Pennymac adopts AWS Nova Sonic assistant and modernises Plaisse

Pennymac expanded its AWS agreement to use Amazon generative AI, building a Nova Sonic voice assistant and moving its Plaisse servicing platform to the cloud to enable 24/7 borrower interactions.

Pennymac Financial Services expanded its agreement with Amazon Web Services in June 2026 to add AWS generative AI tools. The lender developed a natural-language virtual assistant using Amazon’s Nova Sonic foundation model and began migrating parts of its Plaisse mortgage servicing platform to the cloud.

The virtual assistant combines speech understanding and generation to conduct phone conversations. It can identify potential loan opportunities during calls, send applicants links to online applications and schedule priority callbacks at any hour. Pennymac said human loan officers will keep final approval authority on applications.

The Plaisse migration moves selected servicing functions to cloud infrastructure and will integrate with the virtual assistant to support borrower interactions and servicing workflows.

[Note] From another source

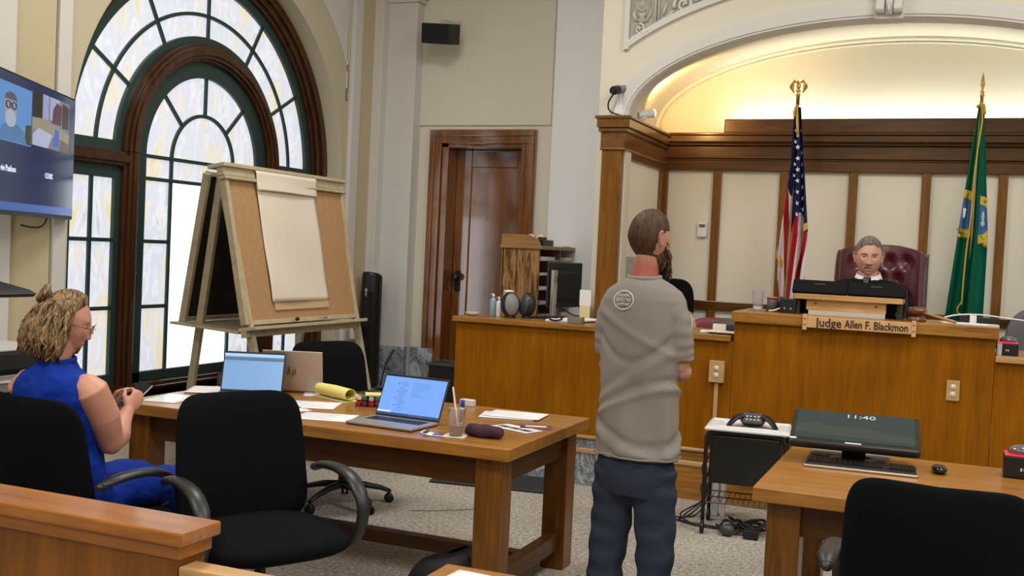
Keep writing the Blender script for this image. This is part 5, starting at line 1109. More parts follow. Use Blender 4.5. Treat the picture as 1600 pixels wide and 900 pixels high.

Jim Follette, Pennymac’s chief digital officer, described the assistant and Plaisse updates as “the next stage of a deliberate, long-term strategy to deliver a superior, seamless journey for our borrowers.” The company said the changes are intended to replace fragmented legacy processes with a conversational borrowing experience.

In Europe, ING piloted an AI agent for mortgage applications in March 2026 and is extending it to live use. That agent gathers and checks documents, moves cases between systems and outlines possible outcomes; humans continue to make final assessments before issuing decisions.

UK Finance commented that new borrowers expect real-time notifications and seamless online transactions and argued technology should preserve safeguards while improving speed and transparency.

A Zopa and Juniper Research survey estimated generative AI could save 187 million labour hours and potentially displace about 27,000 jobs by 2030, largely in back-office roles. Commerzbank has said it will cut roughly 3,000 jobs, or about 8% of its workforce, while investing €600 million in AI over four years and forecasting roughly €500 million in annual additional value from 2030. A Lloyds Banking Group survey found 59% of financial institutions reported AI-driven productivity gains in the 12 months to 2025, up from 32% in 2024.

Pennymac did not specify a timeline for full deployment of the assistant or completion of the Plaisse cloud migration.